When we look at the world around us, our brains automatically interpret it in terms of real objects that last through time and move in space – basically the same way Classical physics pictures the universe, the same way philosophers have imagined it since ancient times. But at a deeper level the world we actually experience is not a world of objects laid out in space and time, but a world of physical interaction, centered on our own point of view in this ongoing present moment.
Note that I am not talking about our subjective experience of the world, but about the nature of the physical world itself, from an observer's point of view. Nor do I want to deny the reality of objects moving in objective space and time, with properties independent of the observer. We know perfectly well that this Classical description of the world is extremely accurate – within limits.
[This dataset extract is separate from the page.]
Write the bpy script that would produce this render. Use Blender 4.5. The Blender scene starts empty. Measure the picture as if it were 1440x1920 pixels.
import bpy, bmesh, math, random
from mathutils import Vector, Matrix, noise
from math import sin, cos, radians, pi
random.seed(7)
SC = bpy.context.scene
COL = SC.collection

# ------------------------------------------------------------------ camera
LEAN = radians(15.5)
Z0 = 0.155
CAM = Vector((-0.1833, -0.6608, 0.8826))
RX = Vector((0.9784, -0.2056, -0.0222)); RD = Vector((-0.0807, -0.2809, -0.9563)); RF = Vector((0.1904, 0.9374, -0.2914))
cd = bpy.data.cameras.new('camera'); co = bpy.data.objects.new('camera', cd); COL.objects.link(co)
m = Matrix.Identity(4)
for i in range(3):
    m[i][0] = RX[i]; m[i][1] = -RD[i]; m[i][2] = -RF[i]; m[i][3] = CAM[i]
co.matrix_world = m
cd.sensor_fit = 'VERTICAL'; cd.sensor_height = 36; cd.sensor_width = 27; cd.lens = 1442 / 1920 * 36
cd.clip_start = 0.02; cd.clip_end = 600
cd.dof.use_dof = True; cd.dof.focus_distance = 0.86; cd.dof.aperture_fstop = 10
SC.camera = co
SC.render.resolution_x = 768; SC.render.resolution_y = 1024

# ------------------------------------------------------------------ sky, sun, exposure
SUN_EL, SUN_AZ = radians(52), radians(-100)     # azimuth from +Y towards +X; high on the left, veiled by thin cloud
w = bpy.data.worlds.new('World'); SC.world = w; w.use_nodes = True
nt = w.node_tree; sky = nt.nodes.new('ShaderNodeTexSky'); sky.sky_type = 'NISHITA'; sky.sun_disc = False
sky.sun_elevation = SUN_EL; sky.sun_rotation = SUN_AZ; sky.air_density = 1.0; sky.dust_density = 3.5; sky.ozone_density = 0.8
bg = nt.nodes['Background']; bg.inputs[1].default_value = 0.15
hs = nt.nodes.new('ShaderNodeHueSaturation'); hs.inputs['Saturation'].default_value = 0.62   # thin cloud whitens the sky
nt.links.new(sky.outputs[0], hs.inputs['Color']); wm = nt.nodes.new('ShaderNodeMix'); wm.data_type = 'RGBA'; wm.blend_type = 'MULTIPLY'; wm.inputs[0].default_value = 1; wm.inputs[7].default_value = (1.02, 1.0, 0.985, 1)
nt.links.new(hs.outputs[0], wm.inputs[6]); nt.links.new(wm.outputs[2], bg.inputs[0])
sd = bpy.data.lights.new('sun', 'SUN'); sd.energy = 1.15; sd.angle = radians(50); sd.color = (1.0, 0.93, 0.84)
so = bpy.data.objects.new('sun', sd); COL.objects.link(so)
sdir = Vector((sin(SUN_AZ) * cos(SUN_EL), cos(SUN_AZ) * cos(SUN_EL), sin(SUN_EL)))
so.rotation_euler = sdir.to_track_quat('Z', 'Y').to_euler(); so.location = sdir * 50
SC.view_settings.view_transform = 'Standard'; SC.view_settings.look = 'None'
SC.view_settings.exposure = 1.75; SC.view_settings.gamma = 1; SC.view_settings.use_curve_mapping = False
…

But we also know that it breaks down at the fundamental level addressed in Relativity and QM – the reality of objects “in themselves” is not absolute.
Now obviously the point of science is to get beyond the subjective viewpoints of individuals and develop an accurate description of the world we all live in together. We’ve taken for granted that this means an “objective” description in which the observer disappears from the theory altogether.
An alternative would be to describe the world as a system of interaction and communication between individual viewpoints. Not only the viewpoints of human beings, of course! Again, what we’re talking about isn’t something going on in our heads, but the actual physical environment “out there” in which we and everything else participate, interactively.
And again – it’s certainly no coincidence that the information we get from this environment can be so well interpreted in Classical terms – that it makes so much sense to see it in terms of bodies with objective properties, moving in space according to very precise mathematical laws. But we should know better now than to take this picture for granted. We should be trying to understand how and why a system of interacting viewpoints might evolve to support something that looks so much like an “objective reality” of made entities with observer-independent properties.
The main difficulty with this is that the philosophical tradition gives us almost no help in conceptualizing a world that’s neither “objective” in the Classical sense nor in any way “subjective”. Heidegger’s early (unfinished) work Being and Time was an explicit attempt to develop an ontology of relationships – but he made no progress after that, and none of his so-called followers even seemed to grasp the idea. In physics, Carlo Rovelli’s “Relational QM” seems very close to this approach, but it operates at a purely technical level, and his work on Quantum Gravity doesn’t address the role of the observer at all. So the work of conceptualizing the physical world that we (or anything else) actually experiences is still barely begun.